Railways may get 6% increase in Budget

January 06, 2017 10:09 pm | Updated January 07, 2017 12:37 am IST - NEW DELHI

Railways will not have to pay dividend to Finance Ministry after the Budget merger in 2017-18.

Railways will not have to pay dividend to Finance Ministry after the Budget merger in 2017-18.

: The Finance Ministry may grant the Indian Railways a more than six per cent increase in gross budgetary support to Rs. 48,000 crore, a figure that the operator of the world’s fourth largest railway network wants raised further, according to official sources.

The Finance Ministry has pegged the budgetary support at Rs. 48,000 crore for 2017-18. The Budget, which is likely to be presented on February 1, will be the first time that the state-owned Railways will have its allocation announced in the Union Budget as the colonial-era practice of a separate Railway Budget has been dispensed with.

While the public utility had sought Rs. 60,000 crore for the coming fiscal to rev up investments, the Finance Ministry had pointed out that the Railways won’t have to pay any dividend from the coming year.

“The Finance Ministry has informed us in writing that they will be able to provide a gross budgetary support (GBS) of Rs. 48,000 crore for 2017-18,” said a senior Railway Ministry official, who did not wish to be identified. “However, we had asked for a higher budgetary support of Rs. 60,000 crore and we are still negotiating with them.”

The GBS will, however, be more than six per cent higher than Rs. 45,000 crore provided by the Finance Ministry in 2016-17. The increase in budgetary support is significant as the Indian Railways will no longer be required to pay dividend to the Finance Ministry for the capital invested in it following the Budget merger from 2017-18.

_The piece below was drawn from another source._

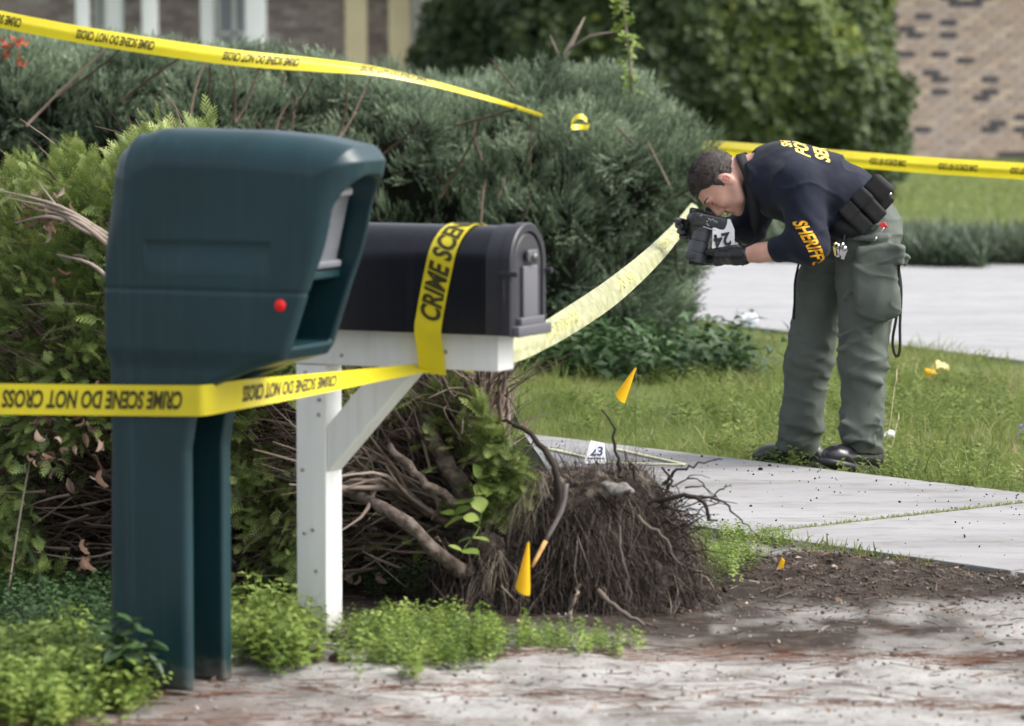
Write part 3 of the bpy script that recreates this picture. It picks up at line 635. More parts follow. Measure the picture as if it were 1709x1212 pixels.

The dividend waiver will allow the Railways to step up investment towards track renewal, maintenance, station improvement and passenger amenities.

In 2016-17, Indian Railways is budgeted to pay Rs. 9,731 crore as dividend, whereas the subsidy claimed by the Railways towards loss-making routes is estimated at Rs. 4,301 crore. As a result, the net dividend payment to the Finance Ministry is estimated at Rs. 5,430 crore in 2016-17 against the gross budgetary support of Rs. 45,000 crore.

The Indian Railways meets its planned expenditure through a combination of GBS, market borrowings and internal revenue generation.

Over the last five years, the GBS provided to the Railways has been substantially lower than its actual requirement. While the Railways had sought from the Finance Ministry budgetary support of Rs. 2, 29,399 crore from 2012-13 to 2016-17, the actual GBS (including diesel cess) was 25 per cent lower at Rs. 1, 67,511 crore. Railway Ministry officials opine that providing budgetary support lower than its demands might impact investment in key infrastructure projects planned for 2017-18. An official said the Railways is planning a plan outlay of about Rs. 1.35 lakh crore for the next financial year, higher than a record plan outlay of Rs. 1,21,000 crore in 2016-17.

“It is a well accepted fact that due to inability of Railways to generate surplus and inadequate Gross Budgetary Support projects have been languishing leading to vicious cycle of time and cost overruns,” the Railway Ministry told a Parliamentary Standing Committee on Railways that recently presented its ninth report in the Lok Sabha.

However, the Committee noted that annual plan sizes of the Railways had been disproportionate in the last four years due to lower generation of extra budgetary resources, lower materialisation of internal resources along with lower allocation of gross budgetary support.